Posted by Arjo Ghosh | December 16th 2007

Before I begin I have a confession - I am a Google fan through-and-through. It’s natural results have become the benchmark of the search industry. The results are relevant, it’s intuitive and quick to use and I can’t find a better alternative. But I am also a fan of Wikipedia and Knol worries me.

It’s a no-brainer right? Let’s monetise, sorry ‘organise’, the world’s information.

Since the phenomenal success of the most effective new advertising system for a century, Google Adwords, search engines have been monetising every bit of real estate they can lay their hands on. Yahoo! decided that it’s ‘natural’ results could be bought by advertisers using it’s ‘feed’ system, and everyone tried placing CPC adverts in a variety of locations. Natural results in Google, however, have been left largely untouched and advert-free.

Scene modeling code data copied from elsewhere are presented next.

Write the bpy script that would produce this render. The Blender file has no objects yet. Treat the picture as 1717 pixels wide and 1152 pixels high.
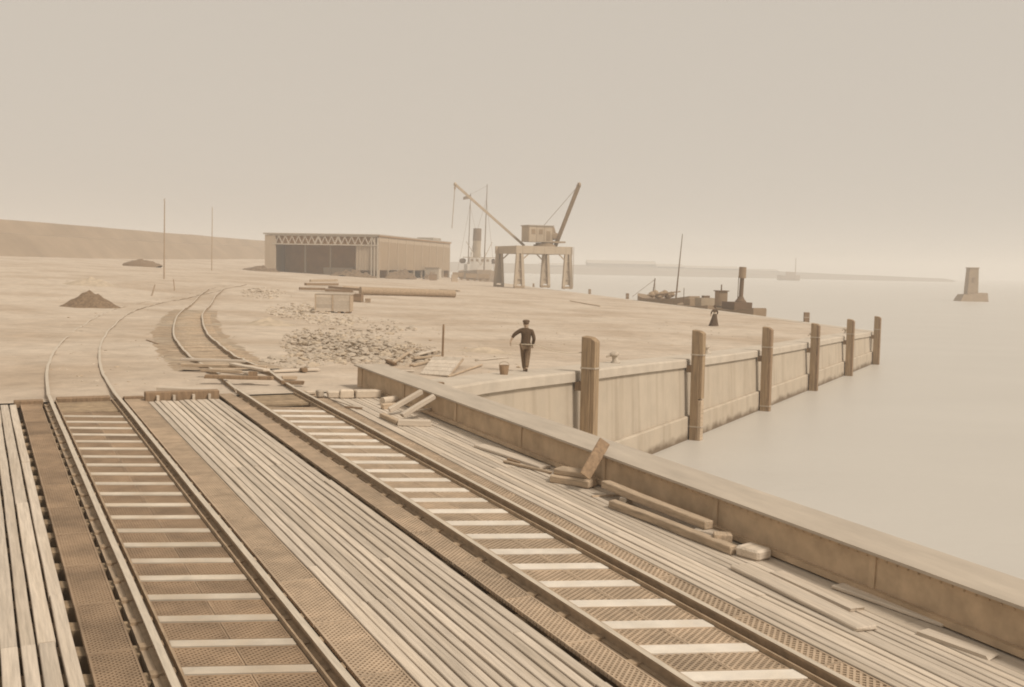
import bpy, bmesh, math, random
import numpy as np
from mathutils import Vector, Matrix, geometry, noise

sc = bpy.context.scene
COL = sc.collection
random.seed(7); np.random.seed(7)

# ------------------------------------------------------------------ camera
F_PX, W_PX, CX, CY = 1800.0, 1717.0, 858.5, 576.0
HC = 4.0
ROLL = math.radians(1.15)
PITCH = math.atan((576 - 448) / F_PX * math.cos(ROLL))
FW = np.array([0, math.cos(PITCH), -math.sin(PITCH)])
_rt = np.array([1.0, 0, 0]); _up = np.cross(_rt, FW)
RV = _rt * math.cos(ROLL) + _up * math.sin(ROLL)
UV = _up * math.cos(ROLL) - _rt * math.sin(ROLL)
CP = np.array([0, 0, HC])
cam = bpy.data.cameras.new('camera')
camo = bpy.data.objects.new('camera', cam); COL.objects.link(camo)
camo.matrix_world = Matrix(((RV[0], UV[0], -FW[0], 0), (RV[1], UV[1], -FW[1], 0), (RV[2], UV[2], -FW[2], HC), (0, 0, 0, 1)))
cam.sensor_width = 36.0
cam.lens = 36.0 * F_PX / W_PX
cam.clip_start = 0.1; cam.clip_end = 12000
sc.camera = camo

# ------------------------------------------------------------------ sky and sun (thin overcast, sepia-toned light)
SUN = Vector((0.62, -0.46, 0.85)).normalized()
SEPIA = (1.0, 0.90, 0.778)
world = bpy.data.worlds.new('World'); sc.world = world; world.use_nodes = True
wn = world.node_tree.nodes; wl = world.node_tree.links; wn.clear()
sky = wn.new('ShaderNodeTexSky'); sky.sky_type = 'NISHITA'; sky.sun_disc = False
sky.sun_elevation = math.asin(SUN.z); sky.sun_rotation = math.atan2(SUN.x, SUN.y)
sky.air_density = 1.0; sky.dust_density = 6.0
bw = wn.new('ShaderNodeRGBToBW'); wl.new(sky.outputs[0], bw.inputs[0])
mx = wn.new('ShaderNodeMix'); mx.data_type = 'FLOAT'; mx.inputs[0].default_value = 0.90
wl.new(bw.outputs[0], mx.inputs[2]); mx.inputs[3].default_value = 4.6     # the veil of cloud evens the sky out
tint = wn.new('ShaderNodeMix'); tint.data_type = 'RGBA'; tint.blend_type = 'MULTIPLY'; tint.inputs[0].default_value = 1.0
wl.new(mx.outputs[0], tint.inputs[6]); tint.inputs[7].default_value = (*SEPIA, 1)
bg = wn.new('ShaderNodeBackground'); bg.inputs[1].default_value = 0.10
wl.new(tint.outputs[2], bg.inputs[0])
wo = wn.new('ShaderNodeOutputWorld'); wl.new(bg.outputs[0], wo.inputs[0])
sd = bpy.data.lights.new('sun', 'SUN'); sd.energy = 2.2; sd.angle = math.radians(12); sd.color = (1.0, 0.905, 0.79)
so = bpy.data.objects.new('sun', sd); COL.objects.link(so)
so.rotation_euler = SUN.to_track_quat('Z', 'Y').to_euler(); so.location = (60, 20, 80)
vs = sc.view_settings
vs.view_transform = 'Standard'; vs.look = 'None'; vs.gamma = 1; vs.use_curve_mapping = False; vs.exposure = 0.42
sc.cycles.use_denoising = True
sc.cycles.max_bounces = 6; sc.cycles.volume_bounces = 2
sc.cycles.pixel_filter_type = 'BLACKMAN_HARRIS'; sc.cycles.filter_width = 1.9

# ------------------------------------------------------------------ helpers
def ray(x, y): return FW + RV * (x - CX) / F_PX - UV * (y - CY) / F_PX
def atz(x, y, z):
    d = ray(x, y); return CP + d * ((z - HC) / d[2])
def aty(x, y, Y):
    d = ray(x, y); return Vector(CP + d * (Y / d[1]))
# deck frame: x across, y along the tracks, z off the deck; origin under the camera at rail-top level
DT = ray(-50, 362); DT = DT / np.linalg.norm(DT)
DL = np.array([DT[1], -DT[0], 0]); DL /= np.linalg.norm(DL)
DN = np.cross(DL, DT)
DO = CP - 4.2 * DN
DM = Matrix(((DL[0], DT[0], DN[0], DO[0]), (DL[1], DT[1], DN[1], DO[1]), (DL[2], DT[2], DN[2], DO[2]), (0, 0, 0, 1)))
def deck(x, y, off=-0.06):
    """photo point -> deck coordinates (across, along, off)"""
    r = ray(x, y); k = -(4.2 - off) / (r @ DN); p = r * k
    return Vector((p @ DL, p @ DT, off))
def dw(u, t, n): return DM @ Vector((u, t, n))
def deckw(x, y, off=-0.06): return DM @ deck(x, y, off)

# terrain heights: smooth sheet through levelled spots
DEND = 27.2
_cp = []
for u in (-6, -1, 3, 6, 9.5):
    p = dw(u, DEND, -0.1); _cp.append((p.x, p.y, 0.6))
_cp += [(-40, 35, .8), (-.5, 31, .65), (2.56, 36.9, .35), (8.2, 47.6, 0), (18, 66, -.45), (30, 89.5, -.85), (.5, 41, .45),
        (15.9, 84, -.4), (28, 124, -.9), (21, 171, -1), (12.7, 225, -1), (2, 300, -1), (-15, 90, 0), (-58, 275, 1.5),
        (-45, 272, 1.0), (-20, 335, .3), (-44, 137, 1.6), (-56, 200, 2.2), (-30, 76, .5), (-76, 220, 2.6), (-116, 250, 4.2),
        (-97, 420, 5), (-150, 100, 4), (-80, 60, 1.5)]
_P = np.array(_cp); _N = len(_P)
def _U(r2): return np.where(r2 > 1e-9, r2 * np.log(r2 + 1e-12), 0)
_A = np.zeros((_N + 3, _N + 3))
_A[:_N, :_N] = _U(((_P[:, None, :2] - _P[None, :, :2]) ** 2).sum(-1)) + np.eye(_N) * 50
_A[:_N, _N] = 1; _A[:_N, _N + 1:] = _P[:, :2]; _A[_N:, :_N] = _A[:_N, _N:].T
_b = np.zeros(_N + 3); _b[:_N] = _P[:, 2]; _w = np.linalg.solve(_A, _b)
def gz0(x, y):
    return float(_w[:_N] @ _U(((_P[:, :2] - [x, y]) ** 2).sum(-1)) + _w[_N] + _w[_N + 1] * x + _w[_N + 2] * y)
def gz(x, y):
    """the sheet with its hollows and hummocks; level along the quay edge"""
    d = (x - P1[0]) * WD[1] - (y - P1[1]) * WD[0]
    a = min(1, max(0, (-d - 2.0) / 4)) if y < 92 else 1
    b_ = (x - dl.x) * DT[0] + (y - dl.y) * DT[1]
    a *= min(1, max(0, (b_ - .3) / 3)); q = (x - FE0[0]) * FD_[1] - (y - FE0[1]) * FD_[0]
    if y > 88: a *= min(1, max(0, (-q - 1.5) / 4))
    return gz0(x, y) + (a * (.05 * noise.noise((x * .5, y * .5, 0)) + .035 * noise.noise((x * 1.3, y * 1.3, 9)) + .10 * noise.noise((x * .12, y * .12, 5))) if a else 0)
def gp(px, py):
    z = 0
    for _ in range(50):
        p = atz(px, py, z); z = .6 * z + .4 * gz(p[0], p[1])
    return Vector((p[0], p[1], gz(p[0], p[1])))
WATER_Z = -3.5

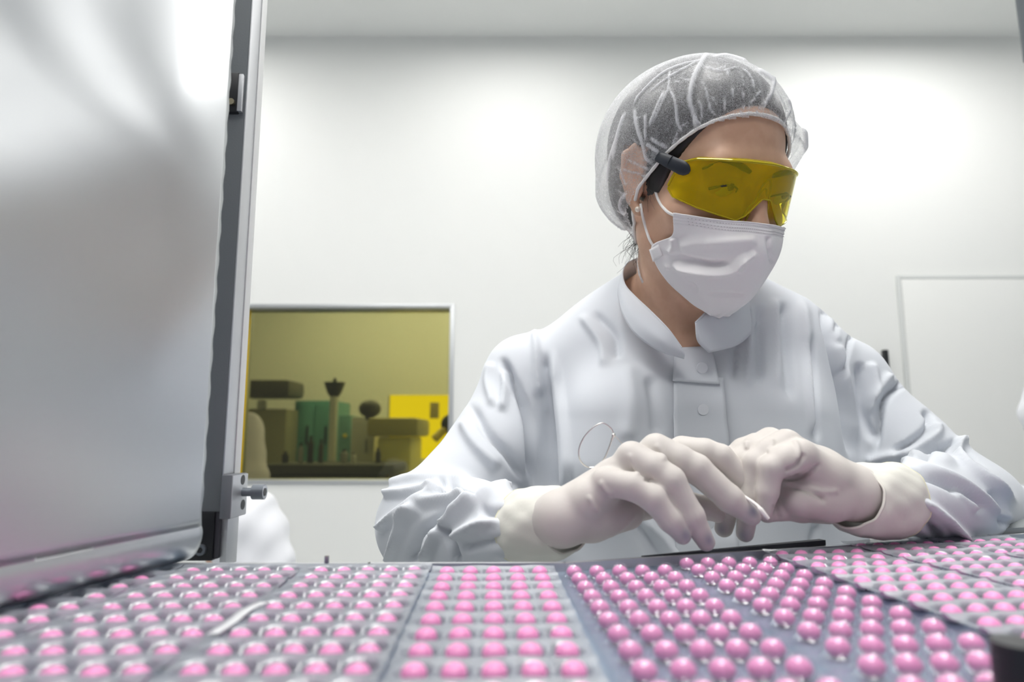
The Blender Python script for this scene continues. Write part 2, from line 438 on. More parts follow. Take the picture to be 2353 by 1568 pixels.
gry = mat('grey_machine', (.33, .34, .32), .5); dk2 = mat('dark_bench', (.035, .04, .028), .6)
def machine(name, label, cat, base, parts):
    o = empty(name, base, label, cat)
    for nm, m, mb in parts: mb.build(nm, m, o)
    return o
def floorbox(x0, y0, x1, Y, dep, b=.012):
    a = FP(x0, y0, Y); c = FP(x1, y0, Y); return (a[0], Y, 0.0), (c[0], Y + dep, a[2])
# teal double cabinet
a, c = floorbox(678, 921, 771, 5.3, .5)
tc = machine('teal_cabinet', 'teal metal cabinet with dark feet seen through the yellow window, left of the pale column', 'cabinet', (a[0], 5.3, 0), [('body', teal, MB().box(a, c, .01))])
for k in (0, 1):
    x0 = a[0] + .02 + k * (c[0] - a[0] - .03) / 2; x1 = x0 + (c[0] - a[0] - .05) / 2
    dd = MB().box((x0, 5.285, .08), (x1, 5.3, c[2] - .03), .004).build('door', teal, tc); MB().box((x1 - .05, 5.265, .95), (x1 - .035, 5.285, 1.1), .003).build('handle', M['black'], dd)
# pale column with dark collar
a, c = floorbox(760, 935, 774, 4.6, .05)
px_, pz_ = (a[0] + c[0]) / 2, FP(767, 912, 4.6)[2]
machine('signal_post', 'slim pale post with a dark flared head seen through the yellow window', 'post', (px_, 4.6, 0), [
    ('pole', crm, MB().cyl((px_, 4.6, .02), (px_, 4.6, pz_), .028)), ('head', dk2, MB().cyl((px_, 4.6, pz_ + .03), (px_, 4.6, pz_ + .10), .05, 16, .075).cyl((px_, 4.6, pz_), (px_, 4.6, pz_ + .03), .03, 16, .05).cyl((px_, 4.6, pz_ + .10), (px_, 4.6, pz_ + .13), .012)),
    ('base_plate', dk2, MB().cyl((px_, 4.6, 0), (px_, 4.6, .02), .09))])
# narrow blue-green locker right of the post, cream cabinet
a, c = floorbox(779, 955, 806, 5.0, .4); c = (FP(806, 955, 5.0)[0], c[1], c[2])
lo = machine('locker', 'narrow blue green locker seen through the yellow window right of the pale post', 'locker', (a[0], 5.0, 0), [('body', mat('locker_paint', (.16, .36, .34), .5), MB().box(a, c, .008))])
MB().box((a[0] + .01, 4.985, .08), (c[0] - .01, 5.0, c[2] - .03), .004).build('door', mat('locker_door', (.17, .38, .35), .5), lo)
MB().sph(((a[0] + c[0]) / 2 + .01, 4.98, 1.02), .015).build('lock', ylw, lo)
a, c = floorbox(808, 958, 862, 4.7, .4)
cc = machine('cream_cabinet', 'cream cabinet seen through the yellow window between locker and yellow machine', 'cabinet', (a[0], 4.7, 0), [('body', crm, MB().box(a, c, .01))])
MB().box((a[0] + .015, 4.69, .1), (c[0] - .015, 4.7, c[2] - .03), .003).build('door', crm, cc); MB().box((c[0] - .06, 4.67, .9), (c[0] - .045, 4.69, 1.0), .003).build('handle', gry, cc)
# yellow machine with grey hood
a, c = floorbox(866, 1005, 945, 4.2, .5)
ym = empty('packing_machine', (a[0], 4.2, 0), 'yellow packing machine with grey hood and side column seen through the window', 'machine')
MB().box(a, c, .02).build('body', mat('pale_yellow_panel', (.72, .66, .22), .45), ym)
h0, h1 = fbox(842, 960, 960, 1004, 4.15, .6); MB().box(h0, h1, .03).build('hood', mat('hood_olive', (.42, .38, .14), .5), ym)
h0, h1 = fbox(928, 1000, 952, 1100, 4.16, .5); MB().box((h0[0], h0[1], 0), (h1[0], h1[1], h0[2]), .01).build('column', mat('ochre_column', (.45, .34, .02), .5), ym)
h0, h1 = fbox(842, 1062, 930, 1085, 4.1, .12); MB().box(h0, h1, .02).build('tray', gry, ym)
h0 = FP(850, 940, 4.4); MB().sph(h0, (.075, .075, .06)).cyl(h0 - np.array([0, 0, .02]), (h0[0], 4.4, FP(850, 966, 4.4)[2]), .03).build('dome', dkg, ym)
# yellow-lit opening behind it, built as a glowing panel
yl = emit('yellow_opening_glow', (1.0, .80, .0), 2.0)
h0, h1 = fbox(896, 908, 1052, 1040, 5.2, .04)
ys = empty('yellow_opening', (h0[0], 5.2, 0), 'yellow-lit opening built as a glowing panel, right half of the window', 'screen')
MB().box((h0[0], 5.2, FP(0, 1010, 5.2)[2] - .15), h1, .004).build('panel', yl, ys)
MB().box((h0[0] - .02, 5.24, 0), (h0[0] + .02, 5.28, h1[2]), .004).box((h1[0] - .02, 5.24, 0), (h1[0] + .02, 5.28, h1[2]), .004).build('stand', gry, ys)
h0, h1 = fbox(988, 925, 1008, 962, 5.15, .03); MB().box(h0, h1, .005).build('label_plate', mat('plate_olive', (.5, .42, .12), .5), ys)
a = FP(1024, 975, 4.0); o = empty('robot_arm', (a[0], 4.0, 0), 'dark jointed machine arm in front of the yellow-lit opening', 'machine arm')
MB().cyl((a[0] + .1, 4.0, 0), (a[0] + .1, 4.0, .95), .05).build('pedestal', gry, o); MB().sph((a[0] + .03, 4.0, a[2]), .06).sph((a[0] + .09, 4.0, a[2] - .12), .07).build('joint', dk2, o)
MB().tube([(a[0] + .1, 4.0, .93), (a[0] + .09, 4.0, a[2] - .12), (a[0] + .03, 4.0, a[2]), (a[0] - .06, 3.95, a[2] - .09)], [.05, .04, .035, .025]).build('arm', ylw, o)
# dark shelf unit with hood at the left, bench with tools
a, c = floorbox(540, 940, 660, 5.0, .28)
su = empty('dark_machine', (a[0], 5.1, 0), 'tall dark machine with overhanging hood seen at the left of the yellow window', 'machine')
MB().box(a, c, .02).build('body', mat('olive_body', (.26, .25, .16), .5), su)
h0, h1 = fbox(536, 872, 664, 912, 4.9, .38); MB().box(h0, h1, .04).build('hood', dkg, su)
h0, h1 = fbox(612, 962, 646, 1010, 5.08, .03); MB().box(h0, h1, .01).build('screen', mat('dark_screen', (.02, .06, .05), .2), su)
h0, h1 = fbox(590, 920, 600, 1080, 5.05, .05); MB().box((h0[0], h0[1], 0), h1, .01).build('upright', crm, su)
a, c = floorbox(600, 1068, 905, 3.6, .42)
bn = empty('work_bench', (a[0], 3.7, 0), 'low dark work bench along the bottom of the yellow window', 'bench')
MB().box((a[0], a[1], a[2] if False else c[2] - .05), c, .01).build('bench_top', dk2, bn); MB().box((a[0] + .03, 3.65, 0), (c[0] - .03, 4.0, c[2] - .05), .01).build('carcass', dk2, bn)
for i, (x, hh, ww, mm) in enumerate(((655, 26, 12, dk2), (690, 44, 9, gry), (712, 60, 11, dk2), (736, 52, 9, dkg), (790, 30, 14, gry), (812, 22, 9, crm), (868, 34, 11, dkg))):
    q = FP(x, 1068, 3.8); r = ww / 1500 * 3.85
    b = empty('bottle', (q[0], 3.8, c[2]), ['short dark bottle at the left end of the bench behind the window', 'grey tall bottle on the bench behind the window, second from the left', 'tallest dark bottle on the bench behind the yellow window',
        'olive bottle just right of the tallest one on the bench behind the window', 'wide grey jar right of the pale post on the bench behind the window', 'small cream jar on the bench behind the window', 'dark bottle at the right end of the bench behind the window'][i], 'bottle', 'bottles on the far bench')
    z = c[2]; H = hh / 1500 * 3.85
    MB().cyl((q[0], 3.8, z), (q[0], 3.8, z + H * .7), r * .6).cyl((q[0], 3.8, z + H * .7), (q[0], 3.8, z + H * .85), r * .6, 20, r * .25).build('body', mm, b)
    MB().cyl((q[0], 3.8, z + H * .85), (q[0], 3.8, z + H), r * .3).build('cap', dk2, b)
a = FP(1000, 880, 5.6)
for (x, y) in ((-1.4, 5.0), (-.2, 5.2), (.9, 4.2)): panel(x, y, .9, .6)

BZ = TZ - .0045                               # level of the bed the cards lie on
# ------------------------------------------------------------------ machine table
E0, E1, E2 = T(380, 1300.5), T(1300, 1297), T(2520, 1219)
tb = empty('machine_table', (0, .2, 0), 'blue grey steel machine bed carrying the pink tablet blisters', 'machine bed')
top = [(-.62, .02), (.60, .02), (E2[0], E2[1]), (E1[0], E1[1]), (E0[0], E0[1]), (-.62, E0[1])]
MB().prism(top, BZ - .03, BZ).build('bed_plate', M['tray'], tb, angle=30)
MB().box((-.45, .06, 0), (.45, .34, BZ - .03), .01).build('pedestal', mat('machine_body', (.50, .52, .54), .45, .3), tb)
def rail(p, q, wdt, h0, h1, nm, m, off=0.0):
    p = np.array(p)[:2]; q = np.array(q)[:2]; u = (q - p) / np.linalg.norm(q - p); n = np.array([-u[1], u[0]])
    a = p + n * off; b = q + n * off
    return MB().prism([a, b, b + n * wdt, a + n * wdt], TZ + h0, TZ + h1).build(nm, m, tb, angle=30)
rail(E0 - np.array([.25, 0, 0]), E1, .004, -.03, .0006, 'edge_rail', M['alu_matte'])
rail(E1, E2, .004, -.03, .0006, 'edge_rail', M['alu_matte'])
s0 = T(1480, 1281, TZ); rr = (E2 - E1) / np.linalg.norm(E2 - E1)
a = E1 + rr * .055; b = E1 + rr * .20
nn = np.array([-rr[1], rr[0], 0]) * .0042; kk = np.array([-rr[1], rr[0], 0])
a = a + nn; b = b + nn
wv_ = [a, b, b + kk * .006, a + kk * .002]
MB().add([[p[0], p[1], TZ - .02] for p in wv_] + [[p[0], p[1], TZ + z_] for p, z_ in zip(wv_, (.0010, .0042, .0042, .0010))], [[3, 2, 1, 0], [4, 5, 6, 7], [0, 1, 5, 4], [1, 2, 6, 5], [2, 3, 7, 6], [3, 0, 4, 7]]).build('rubber_strip', M['rubber'], tb, angle=30)
a = T(2245, 1236); b = T(2480, 1222)
rail(a, b, .04, -.02, .0045, 'end_block', mat('grey_block', (.25, .27, .28), .5), .006)
a = T(747, 1301); pn = MB().cyl((a[0], a[1] + .003, TZ - .005), (a[0], a[1] + .003, TZ + .0052), .0014).build('locating_pin', M['steel'], tb)
a = T(849, 1300); MB().cyl((a[0], a[1] + .003, TZ - .005), (a[0] - .001, a[1] + .003, TZ + .0012), .0008).build('locating_pin', M['black'], tb)

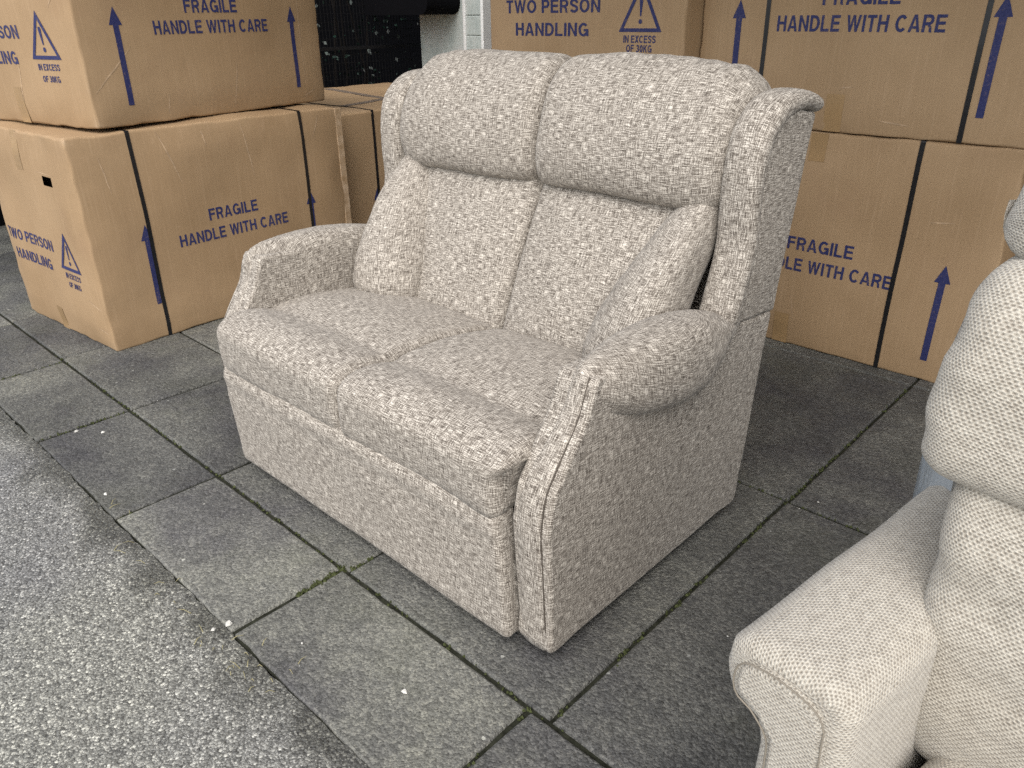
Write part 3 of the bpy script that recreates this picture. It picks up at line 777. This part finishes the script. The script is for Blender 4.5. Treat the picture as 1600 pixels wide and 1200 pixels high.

Hmm, well Google does place news, images and videos (via youtube) within the search results - all of which have differing degrees of Adwords penetration. Late last week our friends at Mountain View added a new way of getting into their own search results via Knol. Details as yet are thin on the ground, but we know that select authors are being invited to write articles within their area of expertise ‘to find a way to help people share their knowledge‘… Sounds like a more ivory tower like version of Wikipedia to me.. But with Adwords, and close to the top of the natural results guaranteed?

The guys are Techcrunch are debating this under the heading ‘Google knol a step too far?’ It’s worth a look.

Personally I think that Google will make Knol earn it’s place in natural results fairly but at a cost to commercially orientated websites, many of which have been forced to invest more into the Adwords campaigns over the past few years as a result of algorithm tweaks…

The process of organising the world’s information just got a bit more lucrative, I think.